Je rappelle les propos tenus par le Président de la République alors qu'il était simple ministre, le 9 avril 2003, au Sénat, au sujet d'un texte sur l'élection des conseillers régionaux. Il s'interrogeait sur les modes de scrutin, et exprimait tout haut sa réflexion qui n'était pas encore présidentielle : « Le scrutin le plus simple, c'est incontestablement le système anglais : scrutin uninominal majoritaire à un tour. Il est d'une simplicité biblique… mais d'une brutalité sauvage ! » Et d'ajouter : « La simplicité n'est pas le gage de la démocratie et la complexité n'est pas l'ennemi de cette même démocratie. Et il convient de dire que, dans nos démocraties complexes, un mode de scrutin, pour préserver des réalités du territoire qui peuvent être contradictoires, a besoin d'une dose de complexité. La simplicité est souvent brutale tandis que la complexité permet souvent l'expression plus nuancée de la démocratie. Il m'a donc semblé intéressant de rappeler que ce n'était pas nécessairement le plus simple qui était le plus démocratique. » Mais souvent, Sarkozy varie… Nous le voyons avec le mode de scrutin qui nous est proposé aujourd'hui.
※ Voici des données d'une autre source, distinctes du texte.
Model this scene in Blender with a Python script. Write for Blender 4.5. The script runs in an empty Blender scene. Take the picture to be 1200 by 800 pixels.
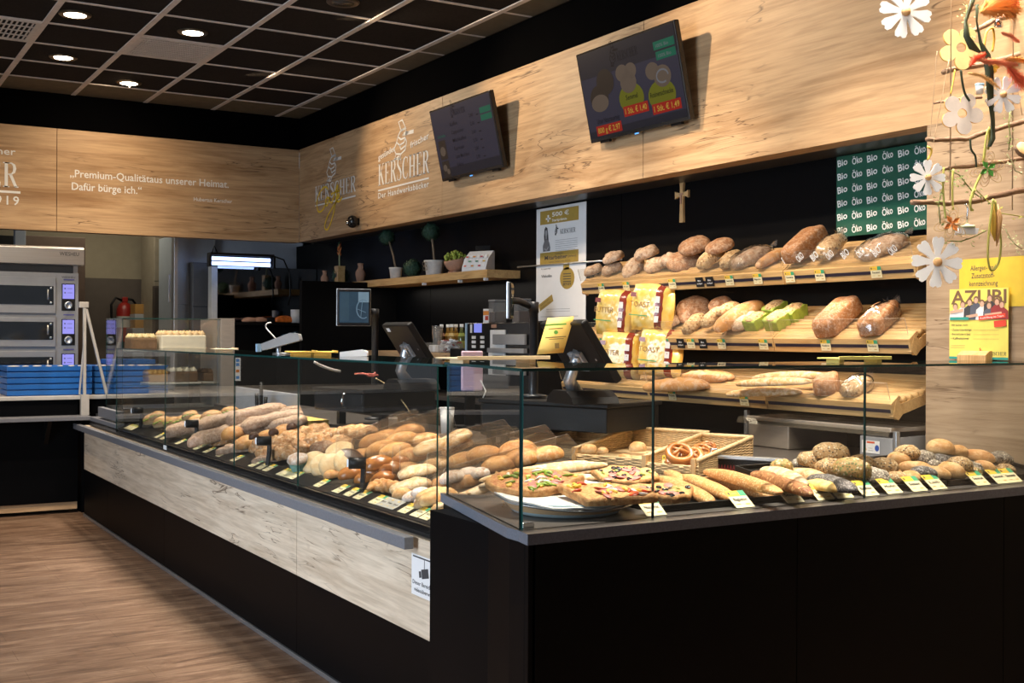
import bpy, bmesh, math, random
from mathutils import Vector, Matrix, noise as mnoise
R = math.radians
PI = math.pi
random.seed(7)
sc = bpy.context.scene
C = bpy.data.collections.new('bakery'); sc.collection.children.link(C)

# ------------------------------------------------------------------ camera
F, V0, YAW, ROLL, EYE = 1374.7, 394.14, 0.538489, 0.00519, 1.40
cy_, sy_ = math.cos(YAW), math.sin(YAW)
cam_d = bpy.data.cameras.new('camera'); cam = bpy.data.objects.new('camera', cam_d); C.objects.link(cam)
cam_d.sensor_width = 36; cam_d.lens = F / 1200 * 36; cam_d.shift_y = -(400 - V0) / 1200
cam_d.clip_start = 0.05; cam_d.clip_end = 100
cam.matrix_world = Matrix.Translation((0, 0, EYE)) @ Matrix.Rotation(-YAW, 4, 'Z') @ Matrix.Rotation(PI / 2, 4, 'X') @ Matrix.Rotation(ROLL, 4, 'Z')
sc.camera = cam

def ray(u, v):
    dx, dy = u - 600, v - V0
    r = (dx + ROLL * dy) / F; d = (dy - ROLL * dx) / F
    return Vector((r * cy_ + sy_, -r * sy_ + cy_, -d))
def P(u, v, x=None, y=None, z=None, pl=None):
    """the point where the sight line of a photo pixel meets a real surface of the room"""
    d = ray(u, v); o = Vector((0, 0, EYE))
    if x is not None: t = x / d.x
    elif y is not None: t = y / d.y
    elif z is not None: t = (z - EYE) / d.z
    else: t = (pl[0] - o).dot(pl[1]) / d.dot(pl[1])
    return o + d * t
def depth(p): return p.x * sy_ + p.y * cy_

# ------------------------------------------------------------------ mesh builder
class MB:
    def __init__(s): s.v = []; s.f = []; s.m = []; s.sm = []
    def add(s, vs, fs, mi=0, smooth=False, mat=None):
        b = len(s.v)
        if mat is not None: vs = [mat @ Vector(q) for q in vs]
        s.v.extend([tuple(q) for q in vs])
        for f in fs:
            s.f.append(tuple(b + i for i in f)); s.m.append(mi); s.sm.append(smooth)
        return s
    def box(s, a, b, mi=0, mat=None):
        x0, y0, z0 = a; x1, y1, z1 = b
        if x0 > x1: x0, x1 = x1, x0
        if y0 > y1: y0, y1 = y1, y0
        if z0 > z1: z0, z1 = z1, z0
        vs = [(x0,y0,z0),(x1,y0,z0),(x1,y1,z0),(x0,y1,z0),(x0,y0,z1),(x1,y0,z1),(x1,y1,z1),(x0,y1,z1)]
        return s.add(vs, [(0,3,2,1),(4,5,6,7),(0,1,5,4),(1,2,6,5),(2,3,7,6),(3,0,4,7)], mi, False, mat)
    def cbox(s, c, d, mi=0, mat=None):
        return s.box([c[i]-d[i]/2 for i in range(3)], [c[i]+d[i]/2 for i in range(3)], mi, mat)
    def prism(s, poly, h0, h1, axis='z', mi=0, mat=None, edge=None):
        """2D outline extruded: axis z -> (x,y), x -> (y,z), y -> (x,z)"""
        n = len(poly)
        def pt(p, h): return {'z': (p[0], p[1], h), 'x': (h, p[0], p[1]), 'y': (p[0], h, p[1])}[axis]
        vs = [pt(p, h0) for p in poly] + [pt(p, h1) for p in poly]
        s.add(vs, [tuple(range(n))[::-1], tuple(range(n, 2*n))], mi, False, mat)
        s.add(vs, [(i, (i+1) % n, n + (i+1) % n, n + i) for i in range(n)], mi if edge is None else edge, False, mat)
        return s
    def tube(s, pts, r, n=8, mi=0, mat=None, cap=True, smooth=True, closed=False):
        pts = [Vector(p) for p in pts]; k = len(pts)
        rr = r if isinstance(r, (list, tuple)) else [r] * k
        vs = []; up = None
        for i, p in enumerate(pts):
            if closed: t = (pts[(i+1) % k] - pts[i-1])
            else: t = (pts[min(i+1, k-1)] - pts[max(i-1, 0)])
            if t.length < 1e-9: t = Vector((0, 0, 1))
            t.normalize()
            if up is None: up = Vector((0, 0, 1)) if abs(t.z) < .9 else Vector((1, 0, 0))
            a = t.cross(up)
            if a.length < 1e-6: a = t.cross(Vector((0, 1, 0)))
            a.normalize(); b = a.cross(t); up = b
            for j in range(n):
                th = 2 * PI * j / n
                vs.append(p + (a * math.cos(th) + b * math.sin(th)) * rr[i])
        fs = []
        for i in range(k if closed else k - 1):
            i2 = (i + 1) % k
            for j in range(n):
                fs.append((i*n + j, i*n + (j+1) % n, i2*n + (j+1) % n, i2*n + j))
        if cap and not closed:
            fs.append(tuple(range(n))[::-1]); fs.append(tuple((k-1)*n + j for j in range(n)))
        return s.add(vs, fs, mi, smooth, mat)
    def lathe(s, prof, n=24, c=(0,0,0), mi=0, mat=None, smooth=True, caps=True):
        vs = []
        for r, z in prof:
            for j in range(n):
                th = 2 * PI * j / n
                vs.append((c[0] + r * math.cos(th), c[1] + r * math.sin(th), c[2] + z))
        fs = []
        for i in range(len(prof) - 1):
            for j in range(n):
                fs.append((i*n + j, i*n + (j+1) % n, (i+1)*n + (j+1) % n, (i+1)*n + j))
        if caps:
            fs.append(tuple(range(n))[::-1]); fs.append(tuple((len(prof)-1)*n + j for j in range(n)))
        return s.add(vs, fs, mi, smooth, mat)
    def ball(s, c, r, n=12, m=8, mi=0, mat=None):
        rx, ry, rz = r if isinstance(r, (list, tuple)) else (r, r, r)
        vs = [(c[0], c[1], c[2] - rz)]
        for i in range(1, m):
            ph = -PI/2 + PI * i / m
            for j in range(n):
                th = 2 * PI * j / n
                vs.append((c[0] + rx*math.cos(ph)*math.cos(th), c[1] + ry*math.cos(ph)*math.sin(th), c[2] + rz*math.sin(ph)))
        vs.append((c[0], c[1], c[2] + rz)); fs = []
        for j in range(n): fs.append((0, 1 + (j+1) % n, 1 + j))
        for i in range(m - 2):
            for j in range(n):
                fs.append((1+i*n+j, 1+i*n+(j+1) % n, 1+(i+1)*n+(j+1) % n, 1+(i+1)*n+j))
        t = len(vs) - 1; b = 1 + (m-2)*n
        for j in range(n): fs.append((t, b + j, b + (j+1) % n))
        return s.add(vs, fs, mi, True, mat)
    def quad(s, a, b, c, d, mi=0): return s.add([a, b, c, d], [(0, 1, 2, 3)], mi)
    def mesh(s, name, mats, bevel=0, seg=2):
        me = bpy.data.meshes.new(name)
        me.from_pydata(s.v, [], s.f)
        for m in (mats if isinstance(mats, (list, tuple)) else [mats]): me.materials.append(m)
        me.polygons.foreach_set('material_index', s.m)
        me.polygons.foreach_set('use_smooth', s.sm)
        me.update()
        if bevel:
            bm = bmesh.new(); bm.from_mesh(me)
            es = [e for e in bm.edges if len(e.link_faces) == 2 and e.calc_face_angle(0) > 0.6]
            bmesh.ops.bevel(bm, geom=es, offset=bevel, segments=seg, profile=0.5, affect='EDGES', clamp_overlap=True)
            bm.to_mesh(me); bm.free()
        return me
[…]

Son opinion, qui était juste, est à rapprocher de l'analyse faite récemment par un grand quotidien du soir qui montre comment le nouveau mode de scrutin est bâti uniquement pour le bénéfice de l'UMP. Je ne citerai que son éditorial : « Ce nouveau mode de scrutin, inédit en France, est le résultat d'un choix politique, en réponse aux difficultés de la majorité à remporter les seconds tours, alors qu'à l'heure actuelle l'UMP arrive souvent en tête au premier tour face à une gauche divisée. » L'analyse de l'éditorialiste est très juste.

Faut-il en citer encore une autre ? Le directeur de l'Observatoire de la vie politique et parlementaire, quant à lui, considère qu'il s'agit d'une « dangereuse dérive d'accaparement du pouvoir par un parti unique. » Cela ferait bondir si l'opposition tenait de tels propos et, pourtant, voilà le constat des observateurs.
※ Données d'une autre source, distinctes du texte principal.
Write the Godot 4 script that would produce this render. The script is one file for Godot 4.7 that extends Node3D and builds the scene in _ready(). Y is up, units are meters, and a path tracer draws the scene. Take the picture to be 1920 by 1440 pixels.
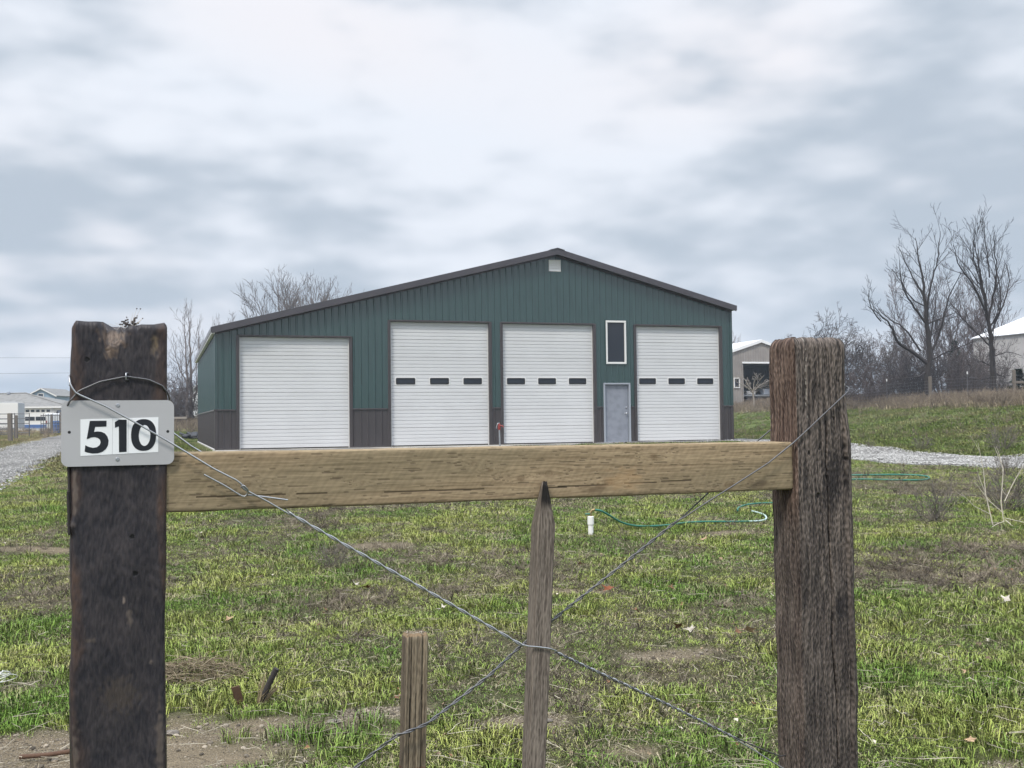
extends Node3D
# A green steel workshop seen over a wooden fence brace. Metres, y up, camera eye at (0, 1.55, 0) looking down -z.

const TH := 0.318130            # turn of the workshop, the driveway and the sheds
const FENCE := 0.35866          # turn of the fence line
const SLAB := 0.705

var M := {}
var names := {}
var fn := FastNoiseLite.new()
var fb := FastNoiseLite.new()
var rng := RandomNumberGenerator.new()

# ---------------------------------------------------------------- mesh building
class Shape:
	var v := PackedVector3Array()
	var n := PackedVector3Array()
	var t := PackedVector2Array()
	var c := PackedColorArray()
	var ix := PackedInt32Array()
	var col := Color(1, 1, 1)

	func quad(a: Vector3, b: Vector3, d: Vector3, e: Vector3) -> void:   # counter-clockwise seen from outside
		var nn := (b - a).cross(e - a)
		if nn.length_squared() < 1e-14:
			nn = (d - b).cross(e - b)
		nn = nn.normalized()
		var k := v.size()
		var w := a.distance_to(b)
		var h := a.distance_to(e)
		v.append(a); v.append(b); v.append(d); v.append(e)
		t.append(Vector2(0, h)); t.append(Vector2(w, h)); t.append(Vector2(w, 0)); t.append(Vector2(0, 0))
		for i in 4:
			n.append(nn); c.append(col)
		ix.append(k); ix.append(k + 2); ix.append(k + 1); ix.append(k); ix.append(k + 3); ix.append(k + 2)

	func tri(a: Vector3, b: Vector3, d: Vector3) -> void:
		var nn := (b - a).cross(d - a).normalized()
		var k := v.size()
		v.append(a); v.append(b); v.append(d)
		for i in 3:
			n.append(nn); c.append(col); t.append(Vector2.ZERO)
		ix.append(k); ix.append(k + 2); ix.append(k + 1)

	func box(o: Vector3, s: Vector3, r := 0.0, bs := Basis()) -> void:   # centre, size, chamfer
		var h := s * 0.5
		r = minf(r, minf(h.x, minf(h.y, h.z)) * 0.9)
		for ax in 3:
			var bx := (ax + 1) % 3
			var cx := (ax + 2) % 3
			for sg in [-1.0, 1.0]:
				var p := []
				for q in [[-1, -1], [1, -1], [1, 1], [-1, 1]]:
					var w := Vector3.ZERO
					w[ax] = sg * h[ax]
					w[bx] = q[0] * (h[bx] - r) * sg
					w[cx] = q[1] * (h[cx] - r)
					p.append(o + bs * w)
				quad(p[0], p[1], p[2], p[3])
		if r <= 0.0:
			return
		for ax in 3:
			var bx := (ax + 1) % 3
			var cx := (ax + 2) % 3
			for sb in [-1.0, 1.0]:
				for sc in [-1.0, 1.0]:
					var p := []
					for q in [[-1, 0], [1, 0], [1, 1], [-1, 1]]:
						var w := Vector3.ZERO
						w[ax] = q[0] * (h[ax] - r)
						w[bx] = sb * (h[bx] - (r if q[1] == 1 else 0.0))
						w[cx] = sc * (h[cx] - (0.0 if q[1] == 1 else r))
						p.append(o + bs * w)
					if sb * sc > 0:
						quad(p[0], p[1], p[2], p[3])
					else:
						quad(p[3], p[2], p[1], p[0])
		for sx in [-1.0, 1.0]:
			for sy in [-1.0, 1.0]:
				for sz in [-1.0, 1.0]:
					var g := Vector3(sx, sy, sz)
					var a := o + bs * (g * Vector3(h.x, h.y - r, h.z - r))
					var b := o + bs * (g * Vector3(h.x - r, h.y, h.z - r))
					var d := o + bs * (g * Vector3(h.x - r, h.y - r, h.z))
					if sx * sy * sz > 0:
						tri(a, b, d)
					else:
						tri(a, d, b)

	func tube(p: PackedVector3Array, r: PackedFloat32Array, sides := 6, cap := false) -> void:
		var m := p.size()
		if m < 2:
			return
		var k := v.size()
		var u := Vector3.ZERO
		var len_ := 0.0
		for i in m:
			var d := (p[mini(i + 1, m - 1)] - p[maxi(i - 1, 0)]).normalized()
			if i == 0:
				u = d.cross(Vector3.UP if absf(d.y) < 0.9 else Vector3.RIGHT).normalized()
			else:
				u = (u - d * u.dot(d)).normalized()
				len_ += p[i].distance_to(p[i - 1])
			var w := d.cross(u)
			for j in sides:
				var a := TAU * j / sides
				var q := u * cos(a) + w * sin(a)
				v.append(p[i] + q * r[i]); n.append(q); c.append(col); t.append(Vector2(float(j) / sides * 0.5, len_))
		for i in m - 1:
			for j in sides:
				var a := k + i * sides + j
				var b := k + i * sides + (j + 1) % sides
				ix.append(a); ix.append(a + sides); ix.append(b)
				ix.append(b); ix.append(a + sides); ix.append(b + sides)
		if cap:
			for e in [0, m - 1]:
				var ce := v.size()
				var dd: Vector3 = (p[0] - p[1]).normalized() if e == 0 else (p[m - 1] - p[m - 2]).normalized()
				v.append(p[e]); n.append(dd); c.append(col); t.append(Vector2.ZERO)
				for j in sides:
					v.append(v[k + e * sides + j]); n.append(dd); c.append(col); t.append(Vector2.ZERO)
				for j in sides:
					var a := ce + 1 + j
					var b := ce + 1 + (j + 1) % sides
					if e == 0:
						ix.append(ce); ix.append(a); ix.append(b)
					else:
						ix.append(ce); ix.append(b); ix.append(a)

	func lathe(prof: Array, sides := 16, o := Vector3.ZERO, bs := Basis()) -> void:   # [radius, height] upwards
		for i in prof.size() - 1:
			for j in sides:
				var a := TAU * j / sides
				var b := TAU * (j + 1) / sides
				var q := [Vector3(cos(a) * prof[i][0], prof[i][1], sin(a) * prof[i][0]), Vector3(cos(b) * prof[i][0], prof[i][1], sin(b) * prof[i][0]),
					Vector3(cos(b) * prof[i + 1][0], prof[i + 1][1], sin(b) * prof[i + 1][0]), Vector3(cos(a) * prof[i + 1][0], prof[i + 1][1], sin(a) * prof[i + 1][0])]
				quad(o + bs * q[1], o + bs * q[0], o + bs * q[3], o + bs * q[2])

	func prism(poly: PackedVector2Array, z0: float, z1: float) -> void:
		if Geometry2D.is_polygon_clockwise(poly):
			poly.reverse()
		var tr := Geometry2D.triangulate_polygon(poly)
		for i in range(0, tr.size(), 3):
			var a := poly[tr[i]]
			var b := poly[tr[i + 1]]
			var d := poly[tr[i + 2]]
			if (b - a).cross(d - a) < 0:
				var s := b
				b = d
				d = s
			tri(Vector3(a.x, a.y, z1), Vector3(b.x, b.y, z1), Vector3(d.x, d.y, z1))
			tri(Vector3(a.x, a.y, z0), Vector3(d.x, d.y, z0), Vector3(b.x, b.y, z0))
		for i in poly.size():
			var a := poly[i]
			var b := poly[(i + 1) % poly.size()]
			quad(Vector3(a.x, a.y, z0), Vector3(b.x, b.y, z0), Vector3(b.x, b.y, z1), Vector3(a.x, a.y, z1))

	func mesh() -> ArrayMesh:
		var a := []
		a.resize(Mesh.ARRAY_MAX)
		a[Mesh.ARRAY_VERTEX] = v
		a[Mesh.ARRAY_NORMAL] = n
		a[Mesh.ARRAY_TEX_UV] = t
		a[Mesh.ARRAY_COLOR] = c
		a[Mesh.ARRAY_INDEX] = ix
		var m := ArrayMesh.new()
		m.add_surface_from_arrays(Mesh.PRIMITIVE_TRIANGLES, a)
		return m

func numbered(called: String) -> String:
	var k: int = names.get(called, 0)
	names[called] = k + 1
	return called if k == 0 else "%s_%03d" % [called, k]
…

Même au bureau politique de l'UMP, nos collègues Baroin et Copé sont réservés, et vous-même, monsieur le rapporteur, avez dit : « Le Gouvernement propose un tour, un certain nombre de parlementaires dans la majorité comme dans l'opposition sont interrogatifs sur le fait de passer à un seul tour. » Je salue là votre clairvoyance, mais il conviendrait de nous expliquer très rapidement comment vous souhaitez résoudre ce problème : car si le secrétaire d'État parvient à faire voter sa réforme, ce sera, en 2014, l'élection du conseiller territorial à un tour, dans le cadre d'un mode de scrutin incompréhensible.
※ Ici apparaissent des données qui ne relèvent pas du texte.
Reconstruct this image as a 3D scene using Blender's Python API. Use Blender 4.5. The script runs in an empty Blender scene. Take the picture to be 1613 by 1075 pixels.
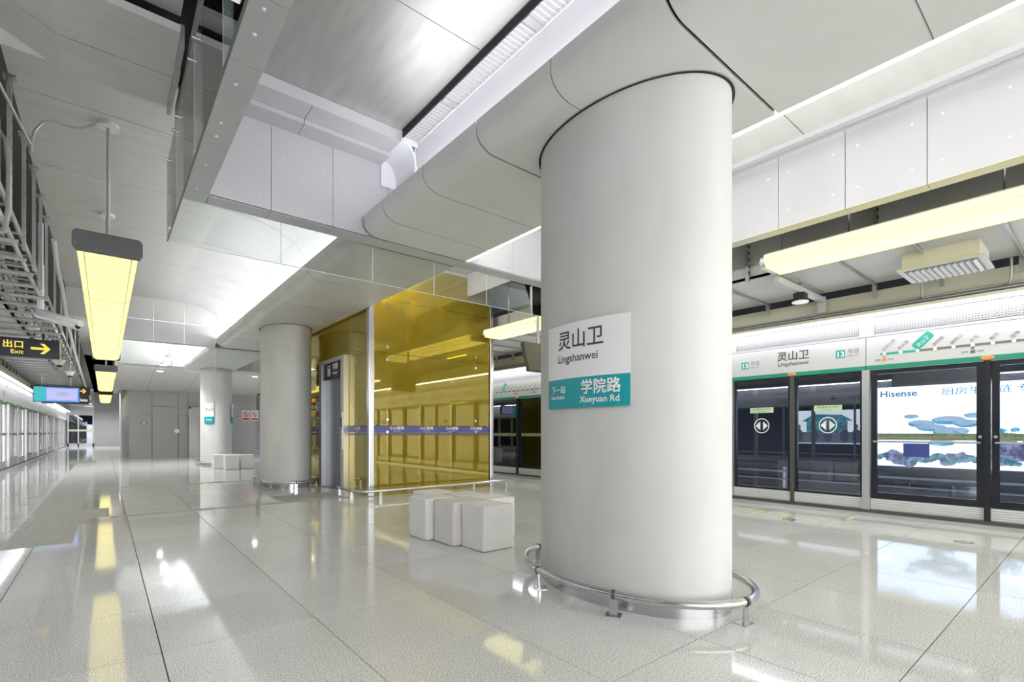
import bpy, bmesh, math, random
from mathutils import Vector, Matrix
random.seed(7)
S = bpy.context.scene
COL = S.collection
PI = math.pi

# ------------------------------------------------------------------ camera
YAW = math.atan2(641.5, 780.0)
cd = bpy.data.cameras.new('camera')
cd.sensor_width = 36.0
cd.lens = 780.0 / 1613 * 36.0
cd.shift_y = (681 - 537.5) / 1613
cd.clip_start = .05; cd.clip_end = 300
cam = bpy.data.objects.new('camera', cd); COL.objects.link(cam)
cam.location = (0, 0, 1.2); cam.rotation_euler = (PI / 2, 0, -YAW)
S.camera = cam

# ------------------------------------------------------------------ world and exposure
w = bpy.data.worlds.new('world'); S.world = w; w.use_nodes = True
w.node_tree.nodes['Background'].inputs[0].default_value = (.96, .97, 1, 1)
w.node_tree.nodes['Background'].inputs[1].default_value = 1.3
S.view_settings.view_transform = 'Standard'
S.view_settings.look = 'None'
S.view_settings.gamma = 1
S.view_settings.use_curve_mapping = False
EXPO = 2.3
S.view_settings.exposure = EXPO
S.cycles.max_bounces = 10
S.cycles.diffuse_bounces = 5
S.cycles.glossy_bounces = 5
S.cycles.transparent_max_bounces = 16
S.cycles.sample_clamp_indirect = 4
S.cycles.use_denoising = True
L_COVE, L_LAMP, L_STRIP, L_DOWN = 10.0, .26, 4.0, 5.0


def area_light(name, loc, size_x, size_y, power, direction, color=(1, 1, 1)):
    l = bpy.data.lights.new(name, 'AREA'); l.shape = 'RECTANGLE'
    l.size = size_x; l.size_y = size_y; l.energy = power; l.color = color
    o = bpy.data.objects.new(name, l); COL.objects.link(o)
    o.location = loc; o.rotation_euler = (PI, math.atan2(direction[0], direction[2]), 0)   # shines up, long side along Y
    return o


# ------------------------------------------------------------------ materials
def mat(name, color, rough=.5, metal=0., bump=0., bscale=40., var=0., vscale=3., spec=.5, stretch=None, coat=0.):
    m = bpy.data.materials.new(name); m.use_nodes = True
    nt = m.node_tree; n = nt.nodes; l = nt.links; b = n['Principled BSDF']
    b.inputs['Base Color'].default_value = (*color, 1)
    b.inputs['Roughness'].default_value = rough
    b.inputs['Metallic'].default_value = metal
    b.inputs['Specular IOR Level'].default_value = spec
    b.inputs['Coat Weight'].default_value = coat
    if var or bump:
        tc = n.new('ShaderNodeTexCoord'); mp = n.new('ShaderNodeMapping')
        geo = n.new('ShaderNodeNewGeometry')
        l.new(geo.outputs['Position'], mp.inputs['Vector'])
        if stretch: mp.inputs['Scale'].default_value = stretch
    if var:
        t = n.new('ShaderNodeTexNoise'); t.inputs['Scale'].default_value = vscale; t.inputs['Detail'].default_value = 5
        l.new(mp.outputs[0], t.inputs['Vector'])
        r = n.new('ShaderNodeMapRange'); r.inputs['From Min'].default_value = .3; r.inputs['From Max'].default_value = .7
        r.inputs['To Min'].default_value = 1 - var; r.inputs['To Max'].default_value = 1 + var
        l.new(t.outputs['Fac'], r.inputs['Value'])
        mx = n.new('ShaderNodeVectorMath'); mx.operation = 'SCALE'; mx.inputs[0].default_value = color
        l.new(r.outputs[0], mx.inputs['Scale']); l.new(mx.outputs[0], b.inputs['Base Color'])
    if bump:
        t = n.new('ShaderNodeTexNoise'); t.inputs['Scale'].default_value = bscale; t.inputs['Detail'].default_value = 3
        l.new(mp.outputs[0], t.inputs['Vector'])
        bp = n.new('ShaderNodeBump'); bp.inputs['Strength'].default_value = bump; bp.inputs['Distance'].default_value = .01
        l.new(t.outputs['Fac'], bp.inputs['Height']); l.new(bp.outputs[0], b.inputs['Normal'])
    return m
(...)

C'est ce paquet que nous vous demandons de renvoyer en commission. En dehors du débat général sur les collectivités territoriales et sur la troisième étape de la décentralisation – que nous souhaitons –, nous vous ferons des propositions.

Voter ces deux articles reviendrait, en 2014, à élire un conseiller territorial en un seul tour. Ce mode de scrutin, impossible à expliquer à nos concitoyens, vous serait favorable, mais nous verrons bien ce qui se passera lors des résultats.

Autant de motifs, monsieur le secrétaire d'État, qui justifient le renvoi de ce texte en commission. (Applaudissements sur les bancs du groupe SRC.)